A autora mostra a força dessa “negação vaginal” utilizando um viés ora engraçado - citando os milhares de apelidos criados para o genital,  ora denunciante -  relatando os casos brutais de estupros que ocorreram na Bósnia, como estratégia de guerra, na década de 90 e das mais de 100 milhões de meninas e mulheres ao redor do mundo que tiveram seus genitais mutilados.





Infelizmente, para quem já viu a peça ou o documentário da HBO sobre os Monólogos, o livro não passa de uma simples transcrição. Ao menos assim a ordem dos fatores não atrapalhará a fruição: ler o livro antes ou depois da peça/documentário não atrapalha. Eu diria que pelo contrario, um complementa o outro,  o que geralmente é raro. Uma pena que o livro não seja tão  vibrátil e apaixonado como a autora no palco - embora cumpra sua função de registro escrito.

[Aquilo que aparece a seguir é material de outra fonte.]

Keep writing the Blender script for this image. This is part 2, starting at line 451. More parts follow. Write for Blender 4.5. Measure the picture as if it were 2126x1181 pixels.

No final da leitura ficamos com aquele gosto de perguntas não respondidas na boca. Quem sabe dialogando a gente consiga descobrir porque:

Temos vergonha de pronunciar, ouvir e ler a palavra vagina.


A palavra ainda é censurada em vários meios de comunicação.

Tantas mulheres ainda desconhecem a aparência do seu próprio genital e as formas de obter prazer a partir dele.


Milhares de meninas ainda são submetidas a castrações que as deixam mutiladas e marcadas em nome da pureza.

E por último, a pergunta que não quer calar: se essa parte da anatomia feminina é tão suja, vergonhosa e invisível como fazem parecer - porque todo mundo ainda tem tanto medo de falar sobre dela?